The same voice reminds “there is so clearly not a movement anymore that one can be a movement poet for” (Spahr). One is encouraged to participate in something named poetry, an erasing we where political intrusions are often discouraged. What were poets listening to while things arrived into this form they’ve taken. What were, what is, what will we speak over.
“Between love and saving, / / love and waiting, love and / singing what can’t / / be sung or said” (Moten) there’s an accounting for the silenced that allows silences their speech, toward a way where certain things may be spoken of. “Our prosperity zhaqendaagozi / a glimmering clusterfuck dryad / felled into the horizon” (Howard). A place in which to “to write / to quarrel with ourselves and others / to eat and sing / to launch forth new ideas / to comfort the sphincter” (CAConrad).
What’s buried in the body, stirred around in the stomach? How to comfort it. In another text a history of disruptive bodies has been recorded as policed bodies in a series of files. “These files compose an index of fear” (Kaia Sand). The method of encounter, a composition of hearing, is printing file to metal. “So I write with a sledgehammer, but the text is steel-formed and precise, set on index cards in a drawer built by Garrick Imatani” (Sand) “…in her absolute attention to her locale” (Nguyen). The word is struck.
I’d like to let the voices intrude, entangle and surprise, not be louder than they are but to create a clamour. Some insist more than others. An open text pulses and shifts in form depending on how it’s held. It’s held like this.
Listening, I approach on their own terms. Writing a reading takes the form of a seismograph mapping vibrating relations. What’s the residue which remains of hearing?

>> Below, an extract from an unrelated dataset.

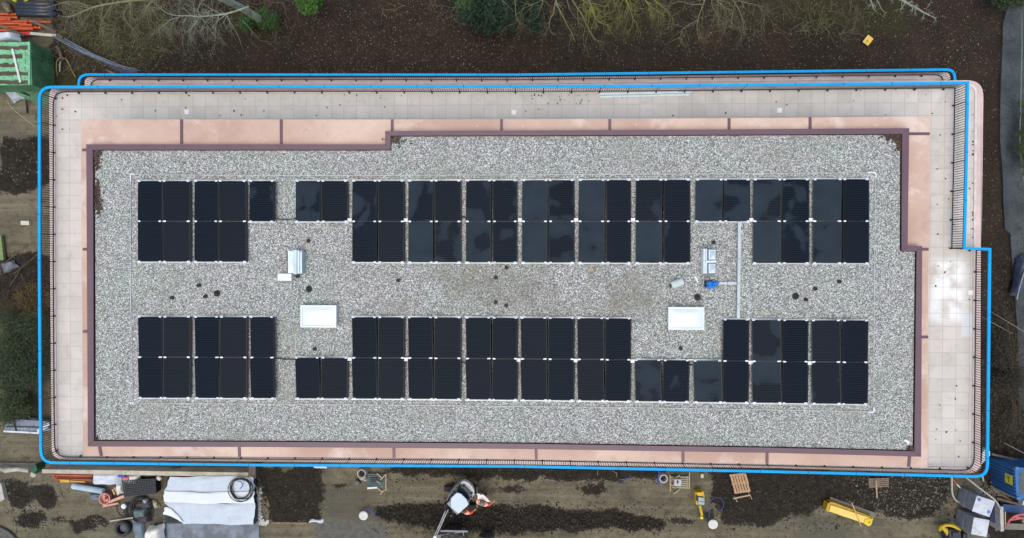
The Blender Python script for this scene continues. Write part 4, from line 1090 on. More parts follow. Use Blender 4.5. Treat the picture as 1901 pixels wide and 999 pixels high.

Notes: All cited texts are found in the anthology Toward. Some. Air., edited by Fred Wah and Amy De’Ath, Banff Centre Press. 2015. In order of first reference they are as follows: Dionne Brand and Nicole Brossard, ‘The Political Pronoun’; Christine Stewart, ‘Treaty Six from Under Mill Creek Bridge’; Larissa Lai, ‘An Ontology and Practice for Incomplete Futures’; Daphne Marlatt, ‘Immediacies of Writing, in brief’; Reg Johanson, ‘“What’s Wrong With Being a Free-Ranging Person”: Indentity/Violence in Annharte’s Syntax of Category and Exception’; Liz Howard, ‘from NORTH NORD GIIWEDIN’; Anne Boyer, ‘The Girls’ City’; Hoa Nguyen and Dale Smith, ‘Joining Spirits’; Fred Moten, ‘sweet nancy wilson saved frank ramsay’; Sina Queyras, ‘Lyric Conceptualism: a Manifesto’; Dale Smith, ‘Poetry and the Commencement of Culture’; Juliana Spahr and Amy De’Ath, ‘Poetry and Closeness’; Catherine Wagner, ‘YIELD. WHO. WILL.’; CAConrad, ‘Preternatural Conversations’; Kaia Sand, ‘She Had Her Own Reason for Participating’. The wording “s/places” I learned in an essay by Keguro Macharia.